08 Mar 2024 - {{hitsCtrl.values.hits}}      

 

  • Say higher economic growth can be supported by international trade
    Stress there is an increasing need to deepen trade ties with South Asian countries and increase access in 
    East Asia

For Sri Lanka to remain competitive in the global market, stronger efforts are needed to explore and leverage agreements strategically to be competitive with countries such as Vietnam, Thailand, Malaysia, China, and Singapore, the Ceylon Chamber of Commerce (CCC) said.


In doing so and achieving improved access to international markets, Sri Lanka will be able to witness an 8 to 9 percent economic growth rate, Chamber Chief Duminda Hulangamuwa said, while pointing out that depending on 2 - 3 percent growth is not good enough.


According to Chief Negotiator K. J. Weerasinghe, on the other hand, there is need to align with the government’s vision for global market access and attracting investments.  He shared that a three-pillar strategy, focused on protecting and promoting existing trade partnerships with the US and European Union, expanding market access in South Asia with countries like Bangladesh, Pakistan, China, and India, and increasing market access in East Asia with Thailand, Malaysia, and Singapore, is one that can be explored .
“Sri Lanka lost opportunities on the trade side in the last five years, so it needs to act swiftly to capitalise on future opportunities,” he said.


Meanwhile, Deshal de Mel, Advisor, Ministry of Finance and Head of Trade in Services Chapter, highlighted the importance of FTAs in the economic recovery strategy and the need for Sri Lanka to integrate into global and regional value chains.
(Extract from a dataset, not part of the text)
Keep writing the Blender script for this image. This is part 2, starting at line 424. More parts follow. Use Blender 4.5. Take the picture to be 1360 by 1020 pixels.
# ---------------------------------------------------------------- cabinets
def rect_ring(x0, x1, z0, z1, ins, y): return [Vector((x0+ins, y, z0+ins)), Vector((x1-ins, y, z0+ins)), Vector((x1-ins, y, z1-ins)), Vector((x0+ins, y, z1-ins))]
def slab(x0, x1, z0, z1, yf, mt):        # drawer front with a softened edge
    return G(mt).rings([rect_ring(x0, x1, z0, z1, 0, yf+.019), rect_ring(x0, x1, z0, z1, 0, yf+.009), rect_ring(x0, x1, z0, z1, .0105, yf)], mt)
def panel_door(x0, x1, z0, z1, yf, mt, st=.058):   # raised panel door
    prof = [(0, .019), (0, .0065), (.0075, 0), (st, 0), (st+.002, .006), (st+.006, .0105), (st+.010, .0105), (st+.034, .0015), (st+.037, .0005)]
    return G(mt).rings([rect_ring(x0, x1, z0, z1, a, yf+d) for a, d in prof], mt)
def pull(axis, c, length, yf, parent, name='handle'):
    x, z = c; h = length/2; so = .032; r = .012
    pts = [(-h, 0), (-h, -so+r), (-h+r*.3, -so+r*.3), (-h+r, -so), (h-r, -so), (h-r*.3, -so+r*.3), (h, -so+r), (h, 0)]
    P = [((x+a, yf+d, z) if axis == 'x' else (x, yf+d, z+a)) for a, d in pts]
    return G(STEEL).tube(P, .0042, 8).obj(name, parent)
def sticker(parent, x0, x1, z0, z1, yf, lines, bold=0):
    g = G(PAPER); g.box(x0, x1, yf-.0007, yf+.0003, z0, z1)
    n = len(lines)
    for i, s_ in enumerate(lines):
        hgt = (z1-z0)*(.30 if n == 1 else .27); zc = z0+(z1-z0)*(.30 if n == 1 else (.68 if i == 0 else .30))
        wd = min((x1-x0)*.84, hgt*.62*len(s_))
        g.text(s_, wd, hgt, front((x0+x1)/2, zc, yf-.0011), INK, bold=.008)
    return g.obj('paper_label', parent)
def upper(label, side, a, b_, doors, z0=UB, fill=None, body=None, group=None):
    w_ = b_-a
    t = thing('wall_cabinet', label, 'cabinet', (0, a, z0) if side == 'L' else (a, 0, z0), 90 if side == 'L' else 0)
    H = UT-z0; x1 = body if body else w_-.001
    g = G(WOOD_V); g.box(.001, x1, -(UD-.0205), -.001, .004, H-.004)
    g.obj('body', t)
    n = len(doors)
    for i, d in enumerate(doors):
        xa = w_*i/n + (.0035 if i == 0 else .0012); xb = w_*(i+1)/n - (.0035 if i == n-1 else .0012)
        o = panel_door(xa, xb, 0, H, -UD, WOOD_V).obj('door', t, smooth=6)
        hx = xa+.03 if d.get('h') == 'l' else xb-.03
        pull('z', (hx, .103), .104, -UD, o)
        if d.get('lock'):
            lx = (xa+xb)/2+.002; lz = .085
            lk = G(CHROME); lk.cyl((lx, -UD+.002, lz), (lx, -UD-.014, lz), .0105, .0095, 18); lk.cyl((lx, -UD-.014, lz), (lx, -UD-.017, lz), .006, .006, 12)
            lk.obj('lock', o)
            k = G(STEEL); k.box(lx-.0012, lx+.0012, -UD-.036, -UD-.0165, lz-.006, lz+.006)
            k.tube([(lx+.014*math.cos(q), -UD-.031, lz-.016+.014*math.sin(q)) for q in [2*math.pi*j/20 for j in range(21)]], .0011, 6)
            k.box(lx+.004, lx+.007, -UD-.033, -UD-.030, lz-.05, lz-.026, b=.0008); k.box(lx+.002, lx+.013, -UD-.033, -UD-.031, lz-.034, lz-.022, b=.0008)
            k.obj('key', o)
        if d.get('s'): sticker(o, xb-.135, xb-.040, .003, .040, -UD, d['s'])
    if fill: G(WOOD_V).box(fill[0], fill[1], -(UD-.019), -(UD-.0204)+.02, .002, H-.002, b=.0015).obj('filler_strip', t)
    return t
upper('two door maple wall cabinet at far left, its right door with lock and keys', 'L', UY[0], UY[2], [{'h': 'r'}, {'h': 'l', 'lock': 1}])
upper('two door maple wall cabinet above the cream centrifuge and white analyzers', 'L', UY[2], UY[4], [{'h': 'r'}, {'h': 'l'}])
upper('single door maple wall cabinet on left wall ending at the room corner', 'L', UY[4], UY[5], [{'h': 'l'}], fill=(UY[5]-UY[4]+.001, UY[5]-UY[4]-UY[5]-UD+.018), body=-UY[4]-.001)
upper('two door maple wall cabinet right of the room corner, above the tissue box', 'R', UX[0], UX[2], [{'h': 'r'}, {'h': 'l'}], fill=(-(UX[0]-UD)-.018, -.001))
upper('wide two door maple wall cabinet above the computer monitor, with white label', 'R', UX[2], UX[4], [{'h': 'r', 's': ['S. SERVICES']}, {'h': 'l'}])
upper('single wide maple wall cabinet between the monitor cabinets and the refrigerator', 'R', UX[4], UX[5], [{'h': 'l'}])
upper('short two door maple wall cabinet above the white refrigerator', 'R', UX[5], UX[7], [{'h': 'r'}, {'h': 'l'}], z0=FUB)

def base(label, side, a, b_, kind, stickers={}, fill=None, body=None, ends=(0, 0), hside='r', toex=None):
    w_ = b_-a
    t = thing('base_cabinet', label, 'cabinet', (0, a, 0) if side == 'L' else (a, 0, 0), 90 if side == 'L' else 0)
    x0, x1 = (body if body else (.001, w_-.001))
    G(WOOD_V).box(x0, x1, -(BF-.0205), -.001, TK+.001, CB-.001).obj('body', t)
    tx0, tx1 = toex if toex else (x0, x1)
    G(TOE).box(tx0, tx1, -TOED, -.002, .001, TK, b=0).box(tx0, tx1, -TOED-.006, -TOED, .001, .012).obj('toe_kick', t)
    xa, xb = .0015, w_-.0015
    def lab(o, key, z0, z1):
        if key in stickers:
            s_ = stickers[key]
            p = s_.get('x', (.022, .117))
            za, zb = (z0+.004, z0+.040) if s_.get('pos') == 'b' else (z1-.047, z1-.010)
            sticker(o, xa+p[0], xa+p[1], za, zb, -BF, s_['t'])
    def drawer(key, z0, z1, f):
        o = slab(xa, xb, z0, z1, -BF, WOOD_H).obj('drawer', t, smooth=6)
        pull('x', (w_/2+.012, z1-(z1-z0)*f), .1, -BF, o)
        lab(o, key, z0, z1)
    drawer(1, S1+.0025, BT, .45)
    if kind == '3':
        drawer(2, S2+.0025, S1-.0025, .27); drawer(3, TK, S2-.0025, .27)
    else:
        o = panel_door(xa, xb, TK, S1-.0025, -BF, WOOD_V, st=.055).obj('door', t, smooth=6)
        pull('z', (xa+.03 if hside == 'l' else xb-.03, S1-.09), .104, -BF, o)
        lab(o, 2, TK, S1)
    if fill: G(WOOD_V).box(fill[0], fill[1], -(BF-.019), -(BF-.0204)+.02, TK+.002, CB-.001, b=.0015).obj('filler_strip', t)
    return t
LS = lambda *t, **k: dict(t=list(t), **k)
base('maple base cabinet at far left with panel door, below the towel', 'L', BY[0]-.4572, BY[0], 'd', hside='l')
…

He observed that the non-tradable sector has dominated Sri Lanka’s economic growth, and moving forward, the country needs to move into non-debt- creating avenues and diversifying its exports beyond traditional products. 


“FTAs provide open access to regional trade value chains and create opportunities to participate in regional trade agreements to drive sustainable economic growth,” he said.
He underscored that long-term economic growth is driven by productivity, which is ultimately determined by competitiveness in global markets.